2011-01-14 / Community

Construction Accidents Fall 28 Percent

Construction accidents in NYC have gone down. Construction accidents in NYC have gone down. Buildings Commissioner Robert LiMandri today announced a 28 percent decrease in construction-related accidents in New York City in 2010 when compared to the previous year.

In 2010, there were 157 reported construction-related accidents compared to 218 in 2009, a significant decrease that can be largely attributed to increased enforcement, new requirements and greater outreach to the members of the construction industry.

There were four fatal construction related accidents in 2010, a 78 percent decrease when compared to 2008. All of the fatal constructionrelated accidents in 2010 involved workers who fell due to a lack of adequate fall protection on the job site.

New construction permits for new buildings citywide declined 7 percent from 1,635 in 2009 to 1,517 in 2010.
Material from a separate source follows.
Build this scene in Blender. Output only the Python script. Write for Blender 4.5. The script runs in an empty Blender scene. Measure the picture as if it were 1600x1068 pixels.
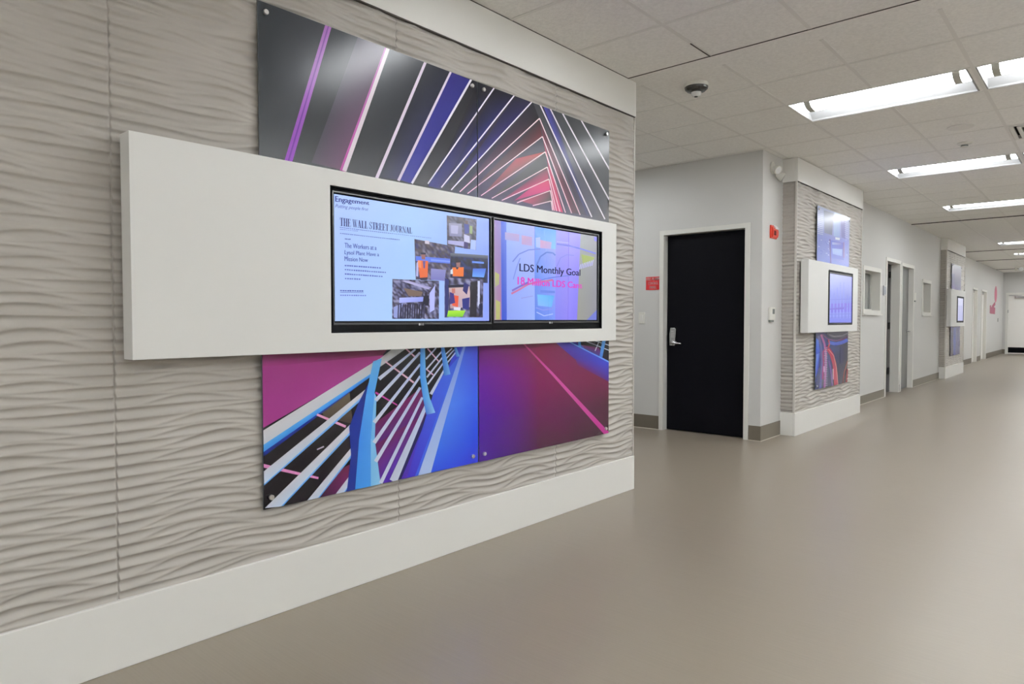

Department inspectors and engineers are continuing to investigate a fatal construction-related accident at 84-18 Queens Boulevard in Elmhurst, Queens, where a concrete wall collapsed, leading to the death of one worker and injuring three others.

A Stop Work Order has been issued to the site, and additional violations are expected to be issued.

Since 2008, the Department has implemented more than 25 new construction safety laws, created new inspectorial units to address building trends and worked closely with industry members to raise awareness about the importance of safety for their workers and New Yorkers.

“The decrease in accidents in 2010 shows that construction can be done safer, but yesterday’s tragic incident is a reminder of how dangerous this work can be,” said LiMandri. “Our inspectors, engineers and architects are working harder than ever to protect New Yorkers, and as a result, there is a heightened awareness of safety throughout the construction industry.

Many contractors and developers have added new safety measures to better safeguard their sites, such as cocoon systems to prevent falling debris, but there are some who continue to take shortcuts.

Taking proper safety precautions can mean the difference between life and death.”

The total number of reported construction related injuries also dropped from 241 injuries in 2009 to 165 in 2010, a 31 percent decrease.

Similar to the decrease in accidents, the decline in injuries can be largely attributed to increased regulatory oversight, including more thorough inspections, the implementation of new Department regulations and safety programs and more industry members recognizing the importance of site safety measures at the job site.

In 2010, Department inspectors issued more than 6,700 full and partial Stop Work Orders when unsafe construction conditions were found.

In 2010, there were four construction related fatalities – two in Brooklyn and two in Manhattan – all involving workers who fell during construction operations due to a lack of proper fall protection measures, as required by law. In 2009, the Department launched a multilingual worker safety campaign that distributed thousands of posters, brochures and banners to construction sites and worker centers across the City to encourage workers to wear their safety harnesses.

There were three fatal construction related accidents in 2009, 19 in 2008, 12 in 2007 and 18 in 2006. In 2010, the Department hosted its sixth annual Construction Safety Week, a week-long series of events which included educational seminars, community meetings and visits to construction sites throughout the City. Since 2008, the Department has launched a series of initiatives to increase construction safety, including: A new Stalled Sites Unit which has conducted more than 10,000 inspections of stalled construction sites to ensure properties are maintained in a safe manner; A new Concrete Unit which has conducted more than 350 audits of field and lab work by private concretetesting laboratories licensed by the Department; Requirements for construction and demolition operations, such as mandatory training for all tower crane workers, advanced notification and more detailed drawings for demolition work and increased standpipe inspections; and The first revision of the City’s construction codes in 40 years, which took full effect in 2009 and expanded safety requirements during the construction process.

Since 2008, the Department has worked closely with Mayor Michael R. Bloomberg, Speaker Christine Quinn and the City Council and the leaders of the construction industry to enact more than 25 new safety laws, including:

Instituting a smoking ban on all construction sites; Requiring the uniform color coding of standpipes and sprinkler systems; Mandating regular pressure testing of standpipe and sprinkler systems; and Requiring a pressurized alarm for standpipe systems.